*Job*
Repeat every line of the material, character for character.

*Material provided*
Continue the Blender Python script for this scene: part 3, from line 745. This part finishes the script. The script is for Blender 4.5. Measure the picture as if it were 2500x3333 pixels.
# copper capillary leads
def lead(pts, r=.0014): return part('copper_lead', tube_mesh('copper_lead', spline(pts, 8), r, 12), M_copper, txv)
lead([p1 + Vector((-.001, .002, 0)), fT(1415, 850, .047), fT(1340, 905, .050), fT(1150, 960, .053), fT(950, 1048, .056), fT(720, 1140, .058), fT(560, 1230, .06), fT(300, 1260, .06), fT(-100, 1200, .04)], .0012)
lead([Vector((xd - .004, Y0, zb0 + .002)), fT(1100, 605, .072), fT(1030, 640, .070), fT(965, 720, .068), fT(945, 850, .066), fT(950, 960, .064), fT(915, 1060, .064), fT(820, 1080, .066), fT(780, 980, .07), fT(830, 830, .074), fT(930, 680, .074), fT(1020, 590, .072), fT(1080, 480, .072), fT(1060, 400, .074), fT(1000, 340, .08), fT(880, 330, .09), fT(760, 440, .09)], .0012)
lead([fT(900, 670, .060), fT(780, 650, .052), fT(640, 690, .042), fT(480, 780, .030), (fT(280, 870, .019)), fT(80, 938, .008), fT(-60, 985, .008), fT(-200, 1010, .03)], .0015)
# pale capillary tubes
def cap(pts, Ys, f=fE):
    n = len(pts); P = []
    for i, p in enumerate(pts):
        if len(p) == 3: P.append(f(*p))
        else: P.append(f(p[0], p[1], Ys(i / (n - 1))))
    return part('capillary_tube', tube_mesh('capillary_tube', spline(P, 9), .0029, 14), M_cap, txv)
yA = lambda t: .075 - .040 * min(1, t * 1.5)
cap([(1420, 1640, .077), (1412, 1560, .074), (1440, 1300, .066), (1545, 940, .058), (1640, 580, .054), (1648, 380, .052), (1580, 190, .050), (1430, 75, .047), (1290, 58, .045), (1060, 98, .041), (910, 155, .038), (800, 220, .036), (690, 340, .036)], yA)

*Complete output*
Continue the Blender Python script for this scene: part 3, from line 745. This part finishes the script. The script is for Blender 4.5. Measure the picture as if it were 2500x3333 pixels.
# copper capillary leads
def lead(pts, r=.0014): return part('copper_lead', tube_mesh('copper_lead', spline(pts, 8), r, 12), M_copper, txv)
lead([p1 + Vector((-.001, .002, 0)), fT(1415, 850, .047), fT(1340, 905, .050), fT(1150, 960, .053), fT(950, 1048, .056), fT(720, 1140, .058), fT(560, 1230, .06), fT(300, 1260, .06), fT(-100, 1200, .04)], .0012)
lead([Vector((xd - .004, Y0, zb0 + .002)), fT(1100, 605, .072), fT(1030, 640, .070), fT(965, 720, .068), fT(945, 850, .066), fT(950, 960, .064), fT(915, 1060, .064), fT(820, 1080, .066), fT(780, 980, .07), fT(830, 830, .074), fT(930, 680, .074), fT(1020, 590, .072), fT(1080, 480, .072), fT(1060, 400, .074), fT(1000, 340, .08), fT(880, 330, .09), fT(760, 440, .09)], .0012)
lead([fT(900, 670, .060), fT(780, 650, .052), fT(640, 690, .042), fT(480, 780, .030), (fT(280, 870, .019)), fT(80, 938, .008), fT(-60, 985, .008), fT(-200, 1010, .03)], .0015)
# pale capillary tubes
def cap(pts, Ys, f=fE):
    n = len(pts); P = []
    for i, p in enumerate(pts):
        if len(p) == 3: P.append(f(*p))
        else: P.append(f(p[0], p[1], Ys(i / (n - 1))))
    return part('capillary_tube', tube_mesh('capillary_tube', spline(P, 9), .0029, 14), M_cap, txv)
yA = lambda t: .075 - .040 * min(1, t * 1.5)
cap([(1420, 1640, .077), (1412, 1560, .074), (1440, 1300, .066), (1545, 940, .058), (1640, 580, .054), (1648, 380, .052), (1580, 190, .050), (1430, 75, .047), (1290, 58, .045), (1060, 98, .041), (910, 155, .038), (800, 220, .036), (690, 340, .036)], yA)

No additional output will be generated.